__Directions for this task__:
Write out exactly the lines from the line with "Write the bpy" through the line with "rad=math.radians", both ends included, and no other line.

═════ Input data ═════

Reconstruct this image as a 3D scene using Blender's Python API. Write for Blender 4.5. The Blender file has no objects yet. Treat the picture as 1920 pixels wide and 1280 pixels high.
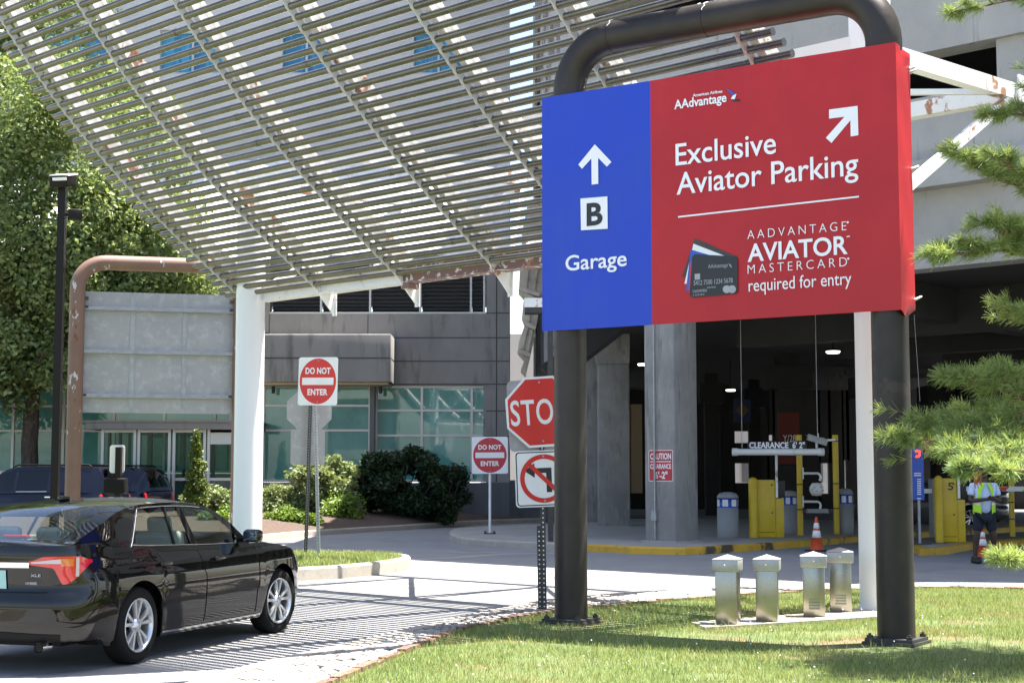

═════
═════ Input data ═════

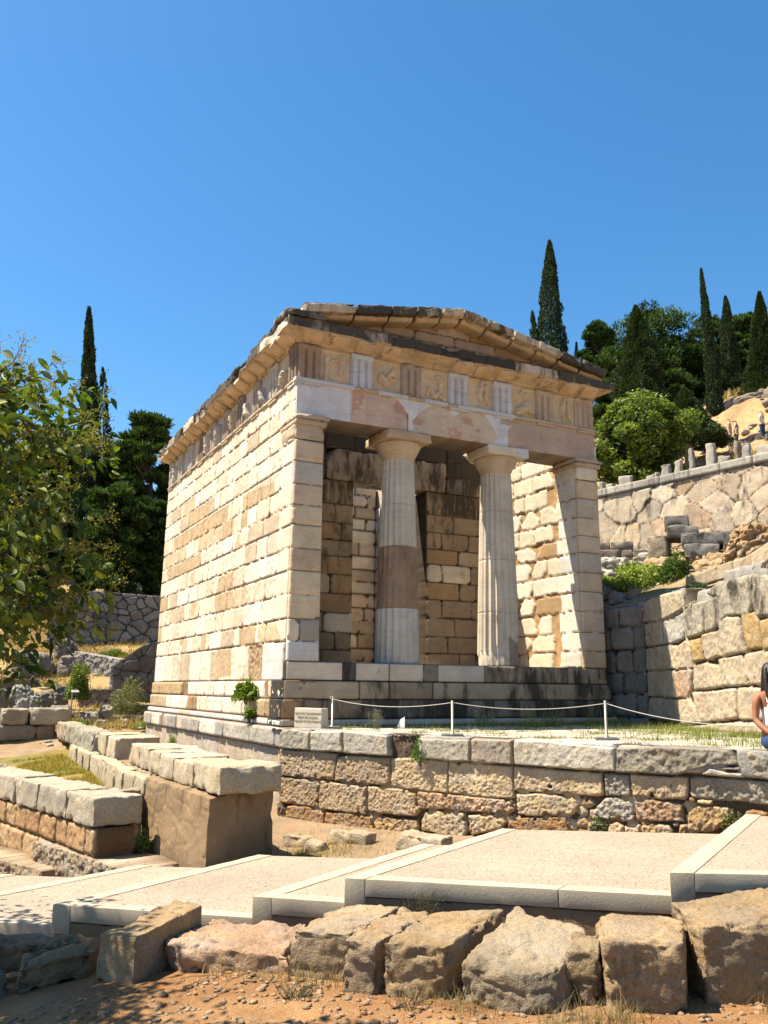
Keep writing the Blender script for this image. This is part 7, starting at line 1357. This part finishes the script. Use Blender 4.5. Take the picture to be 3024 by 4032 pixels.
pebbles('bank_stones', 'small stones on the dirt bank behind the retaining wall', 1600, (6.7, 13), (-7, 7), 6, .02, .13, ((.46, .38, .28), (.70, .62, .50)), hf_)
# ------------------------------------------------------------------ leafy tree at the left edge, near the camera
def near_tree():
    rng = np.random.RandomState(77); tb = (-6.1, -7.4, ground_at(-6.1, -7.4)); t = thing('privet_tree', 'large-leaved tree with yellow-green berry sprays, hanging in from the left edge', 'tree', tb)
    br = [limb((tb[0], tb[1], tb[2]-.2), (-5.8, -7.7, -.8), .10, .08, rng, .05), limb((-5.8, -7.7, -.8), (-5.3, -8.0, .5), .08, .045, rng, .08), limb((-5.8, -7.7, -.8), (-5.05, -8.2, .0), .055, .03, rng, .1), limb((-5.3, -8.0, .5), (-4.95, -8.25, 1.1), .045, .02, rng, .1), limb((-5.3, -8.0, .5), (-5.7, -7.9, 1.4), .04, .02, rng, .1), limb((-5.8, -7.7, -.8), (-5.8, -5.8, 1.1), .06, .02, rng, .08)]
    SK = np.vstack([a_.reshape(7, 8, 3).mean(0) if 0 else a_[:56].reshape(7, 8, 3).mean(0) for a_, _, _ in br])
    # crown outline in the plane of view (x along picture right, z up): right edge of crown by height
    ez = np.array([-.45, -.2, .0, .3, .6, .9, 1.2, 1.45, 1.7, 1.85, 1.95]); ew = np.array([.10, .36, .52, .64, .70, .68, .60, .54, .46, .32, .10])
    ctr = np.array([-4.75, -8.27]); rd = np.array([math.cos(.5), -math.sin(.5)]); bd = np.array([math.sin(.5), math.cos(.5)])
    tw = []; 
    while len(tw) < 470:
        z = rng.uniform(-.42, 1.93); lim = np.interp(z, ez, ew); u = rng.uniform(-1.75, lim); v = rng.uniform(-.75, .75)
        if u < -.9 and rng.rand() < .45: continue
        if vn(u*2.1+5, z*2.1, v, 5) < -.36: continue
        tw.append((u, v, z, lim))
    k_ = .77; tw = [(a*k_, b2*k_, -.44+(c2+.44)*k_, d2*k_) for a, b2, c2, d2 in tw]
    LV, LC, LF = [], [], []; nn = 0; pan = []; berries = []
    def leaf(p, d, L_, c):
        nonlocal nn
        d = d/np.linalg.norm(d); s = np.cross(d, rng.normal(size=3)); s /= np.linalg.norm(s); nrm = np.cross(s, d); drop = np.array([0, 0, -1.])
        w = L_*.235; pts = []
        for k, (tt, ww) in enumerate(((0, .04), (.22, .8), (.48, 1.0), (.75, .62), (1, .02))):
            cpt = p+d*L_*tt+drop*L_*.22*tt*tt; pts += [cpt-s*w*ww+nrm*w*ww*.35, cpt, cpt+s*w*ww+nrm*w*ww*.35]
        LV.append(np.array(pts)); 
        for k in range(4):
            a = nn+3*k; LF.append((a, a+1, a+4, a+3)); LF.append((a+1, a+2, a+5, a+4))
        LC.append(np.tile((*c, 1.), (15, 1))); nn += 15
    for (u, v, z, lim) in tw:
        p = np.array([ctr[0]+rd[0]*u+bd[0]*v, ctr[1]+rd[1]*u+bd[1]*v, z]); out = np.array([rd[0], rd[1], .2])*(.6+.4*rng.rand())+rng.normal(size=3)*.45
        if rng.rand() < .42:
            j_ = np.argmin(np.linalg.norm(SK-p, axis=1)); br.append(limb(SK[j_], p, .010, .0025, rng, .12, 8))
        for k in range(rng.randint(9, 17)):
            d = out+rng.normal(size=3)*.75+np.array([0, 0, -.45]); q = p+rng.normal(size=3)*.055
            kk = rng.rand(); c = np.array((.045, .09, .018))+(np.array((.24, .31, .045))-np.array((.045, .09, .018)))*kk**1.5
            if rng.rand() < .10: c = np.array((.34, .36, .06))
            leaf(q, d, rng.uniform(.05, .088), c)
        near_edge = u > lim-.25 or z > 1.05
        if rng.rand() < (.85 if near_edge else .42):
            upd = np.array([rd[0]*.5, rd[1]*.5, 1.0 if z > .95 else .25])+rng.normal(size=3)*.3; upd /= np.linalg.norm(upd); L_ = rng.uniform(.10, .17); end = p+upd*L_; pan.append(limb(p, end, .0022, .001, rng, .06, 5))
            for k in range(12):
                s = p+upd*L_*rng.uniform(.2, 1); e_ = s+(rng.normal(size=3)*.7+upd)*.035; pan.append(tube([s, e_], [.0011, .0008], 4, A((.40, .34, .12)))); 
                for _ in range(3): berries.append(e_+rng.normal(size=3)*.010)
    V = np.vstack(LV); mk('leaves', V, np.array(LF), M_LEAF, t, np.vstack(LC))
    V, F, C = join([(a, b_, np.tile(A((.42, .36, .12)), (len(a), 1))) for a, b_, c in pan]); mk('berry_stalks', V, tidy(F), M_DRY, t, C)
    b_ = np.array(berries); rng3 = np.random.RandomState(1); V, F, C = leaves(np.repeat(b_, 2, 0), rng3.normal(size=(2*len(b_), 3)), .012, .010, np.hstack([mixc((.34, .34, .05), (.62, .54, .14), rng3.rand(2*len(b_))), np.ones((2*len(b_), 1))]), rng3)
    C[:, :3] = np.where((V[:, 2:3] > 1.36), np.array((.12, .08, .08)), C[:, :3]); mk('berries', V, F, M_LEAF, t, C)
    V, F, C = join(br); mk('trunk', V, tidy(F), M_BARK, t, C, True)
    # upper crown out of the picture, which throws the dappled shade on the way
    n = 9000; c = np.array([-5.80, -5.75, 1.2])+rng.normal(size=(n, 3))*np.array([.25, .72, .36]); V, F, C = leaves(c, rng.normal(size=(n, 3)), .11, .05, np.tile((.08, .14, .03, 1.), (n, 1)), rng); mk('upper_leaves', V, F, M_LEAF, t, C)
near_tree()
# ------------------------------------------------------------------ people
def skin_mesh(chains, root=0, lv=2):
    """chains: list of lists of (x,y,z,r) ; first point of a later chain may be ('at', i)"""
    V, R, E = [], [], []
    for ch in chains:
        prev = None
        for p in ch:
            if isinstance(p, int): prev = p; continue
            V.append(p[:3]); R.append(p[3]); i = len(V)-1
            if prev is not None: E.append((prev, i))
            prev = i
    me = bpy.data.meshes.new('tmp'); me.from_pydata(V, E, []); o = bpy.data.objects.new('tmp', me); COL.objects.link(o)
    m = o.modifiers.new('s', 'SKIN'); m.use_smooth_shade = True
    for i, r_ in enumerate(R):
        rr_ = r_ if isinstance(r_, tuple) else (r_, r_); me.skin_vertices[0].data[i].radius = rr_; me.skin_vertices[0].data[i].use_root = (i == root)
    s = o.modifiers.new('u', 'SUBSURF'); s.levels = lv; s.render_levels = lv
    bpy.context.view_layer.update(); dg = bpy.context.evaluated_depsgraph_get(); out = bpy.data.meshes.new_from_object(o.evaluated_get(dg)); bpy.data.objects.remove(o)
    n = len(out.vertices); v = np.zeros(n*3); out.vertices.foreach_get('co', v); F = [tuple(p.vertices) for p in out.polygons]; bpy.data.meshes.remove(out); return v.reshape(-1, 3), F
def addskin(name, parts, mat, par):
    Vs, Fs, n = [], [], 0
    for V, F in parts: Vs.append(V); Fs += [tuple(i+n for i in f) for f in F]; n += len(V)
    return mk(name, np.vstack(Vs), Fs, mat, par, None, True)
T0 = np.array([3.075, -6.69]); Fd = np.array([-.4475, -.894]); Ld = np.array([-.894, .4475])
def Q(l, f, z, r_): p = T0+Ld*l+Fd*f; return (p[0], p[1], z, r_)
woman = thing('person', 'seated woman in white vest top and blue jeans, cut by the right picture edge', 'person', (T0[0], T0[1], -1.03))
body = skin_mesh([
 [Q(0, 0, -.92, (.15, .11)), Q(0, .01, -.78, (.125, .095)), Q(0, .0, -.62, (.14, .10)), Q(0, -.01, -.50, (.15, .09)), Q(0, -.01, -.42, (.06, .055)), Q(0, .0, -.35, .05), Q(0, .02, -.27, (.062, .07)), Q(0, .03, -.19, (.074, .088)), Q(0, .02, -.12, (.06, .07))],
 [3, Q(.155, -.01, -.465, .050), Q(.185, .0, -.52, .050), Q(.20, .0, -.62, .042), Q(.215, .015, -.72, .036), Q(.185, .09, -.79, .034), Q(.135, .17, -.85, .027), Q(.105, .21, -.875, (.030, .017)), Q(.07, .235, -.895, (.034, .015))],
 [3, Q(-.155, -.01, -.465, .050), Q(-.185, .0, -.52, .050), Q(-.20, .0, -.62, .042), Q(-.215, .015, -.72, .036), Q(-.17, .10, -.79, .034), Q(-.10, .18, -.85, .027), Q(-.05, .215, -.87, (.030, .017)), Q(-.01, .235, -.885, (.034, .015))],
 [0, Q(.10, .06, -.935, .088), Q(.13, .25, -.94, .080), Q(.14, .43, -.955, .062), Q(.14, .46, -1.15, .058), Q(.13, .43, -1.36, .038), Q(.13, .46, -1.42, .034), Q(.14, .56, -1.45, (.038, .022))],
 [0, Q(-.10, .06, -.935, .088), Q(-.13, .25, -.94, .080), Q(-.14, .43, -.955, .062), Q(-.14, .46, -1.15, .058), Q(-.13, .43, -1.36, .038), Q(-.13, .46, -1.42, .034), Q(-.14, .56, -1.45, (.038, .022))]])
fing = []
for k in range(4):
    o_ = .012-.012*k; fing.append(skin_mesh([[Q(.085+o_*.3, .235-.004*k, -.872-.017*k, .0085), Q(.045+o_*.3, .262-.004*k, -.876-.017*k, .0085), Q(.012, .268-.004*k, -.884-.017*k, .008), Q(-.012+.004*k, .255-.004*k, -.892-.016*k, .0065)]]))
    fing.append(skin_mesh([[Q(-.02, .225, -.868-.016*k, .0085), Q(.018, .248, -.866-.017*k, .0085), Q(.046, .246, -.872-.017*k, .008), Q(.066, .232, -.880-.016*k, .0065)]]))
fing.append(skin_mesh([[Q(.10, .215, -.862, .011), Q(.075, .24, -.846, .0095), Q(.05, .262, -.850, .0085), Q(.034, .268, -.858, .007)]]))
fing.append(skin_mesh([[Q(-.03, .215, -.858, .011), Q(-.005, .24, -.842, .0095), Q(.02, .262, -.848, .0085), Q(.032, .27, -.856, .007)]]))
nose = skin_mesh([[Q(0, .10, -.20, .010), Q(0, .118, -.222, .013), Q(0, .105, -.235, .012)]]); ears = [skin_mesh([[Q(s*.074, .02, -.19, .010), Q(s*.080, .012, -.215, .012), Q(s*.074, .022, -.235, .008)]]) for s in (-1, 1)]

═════
═════ Input data ═════

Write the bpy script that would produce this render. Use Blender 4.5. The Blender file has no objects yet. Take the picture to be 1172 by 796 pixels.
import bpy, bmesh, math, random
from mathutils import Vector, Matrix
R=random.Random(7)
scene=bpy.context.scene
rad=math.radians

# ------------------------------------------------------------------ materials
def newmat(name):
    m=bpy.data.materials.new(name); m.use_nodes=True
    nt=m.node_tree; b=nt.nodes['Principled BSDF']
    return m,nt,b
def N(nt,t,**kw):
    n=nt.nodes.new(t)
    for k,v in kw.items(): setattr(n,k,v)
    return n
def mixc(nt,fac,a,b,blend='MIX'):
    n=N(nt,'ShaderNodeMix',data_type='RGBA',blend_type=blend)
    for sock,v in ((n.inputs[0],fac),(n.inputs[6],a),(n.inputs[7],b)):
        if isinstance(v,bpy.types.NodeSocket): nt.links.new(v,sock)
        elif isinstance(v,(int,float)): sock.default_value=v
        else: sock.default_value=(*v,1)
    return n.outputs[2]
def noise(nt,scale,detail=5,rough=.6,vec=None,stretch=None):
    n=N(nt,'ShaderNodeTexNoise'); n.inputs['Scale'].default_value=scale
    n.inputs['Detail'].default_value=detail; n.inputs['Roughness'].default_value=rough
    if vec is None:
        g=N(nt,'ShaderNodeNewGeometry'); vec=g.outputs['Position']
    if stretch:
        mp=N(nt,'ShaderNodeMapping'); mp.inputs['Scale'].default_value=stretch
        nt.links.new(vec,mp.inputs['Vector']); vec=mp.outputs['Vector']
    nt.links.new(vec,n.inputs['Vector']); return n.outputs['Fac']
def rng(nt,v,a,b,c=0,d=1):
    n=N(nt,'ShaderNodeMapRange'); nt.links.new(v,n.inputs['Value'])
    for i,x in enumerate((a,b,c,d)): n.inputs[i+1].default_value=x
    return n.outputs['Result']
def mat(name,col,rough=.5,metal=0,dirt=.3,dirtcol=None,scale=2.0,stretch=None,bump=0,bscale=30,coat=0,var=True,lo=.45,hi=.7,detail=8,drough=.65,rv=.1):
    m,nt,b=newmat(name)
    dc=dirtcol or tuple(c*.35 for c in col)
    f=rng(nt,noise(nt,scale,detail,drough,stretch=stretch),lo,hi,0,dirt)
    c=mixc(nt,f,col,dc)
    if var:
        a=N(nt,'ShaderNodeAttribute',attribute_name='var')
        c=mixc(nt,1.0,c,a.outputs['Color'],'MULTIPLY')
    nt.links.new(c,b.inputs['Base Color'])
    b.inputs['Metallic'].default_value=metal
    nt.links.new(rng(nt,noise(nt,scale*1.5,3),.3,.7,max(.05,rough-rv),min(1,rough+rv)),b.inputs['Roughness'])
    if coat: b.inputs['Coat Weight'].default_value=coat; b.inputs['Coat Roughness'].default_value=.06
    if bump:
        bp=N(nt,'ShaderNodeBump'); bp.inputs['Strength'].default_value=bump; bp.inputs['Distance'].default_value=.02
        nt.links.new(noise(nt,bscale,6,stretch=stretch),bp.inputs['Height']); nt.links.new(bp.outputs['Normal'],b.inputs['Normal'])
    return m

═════

__Response below__:
Write the bpy script that would produce this render. Use Blender 4.5. The Blender file has no objects yet. Take the picture to be 1172 by 796 pixels.
import bpy, bmesh, math, random
from mathutils import Vector, Matrix
R=random.Random(7)
scene=bpy.context.scene
rad=math.radians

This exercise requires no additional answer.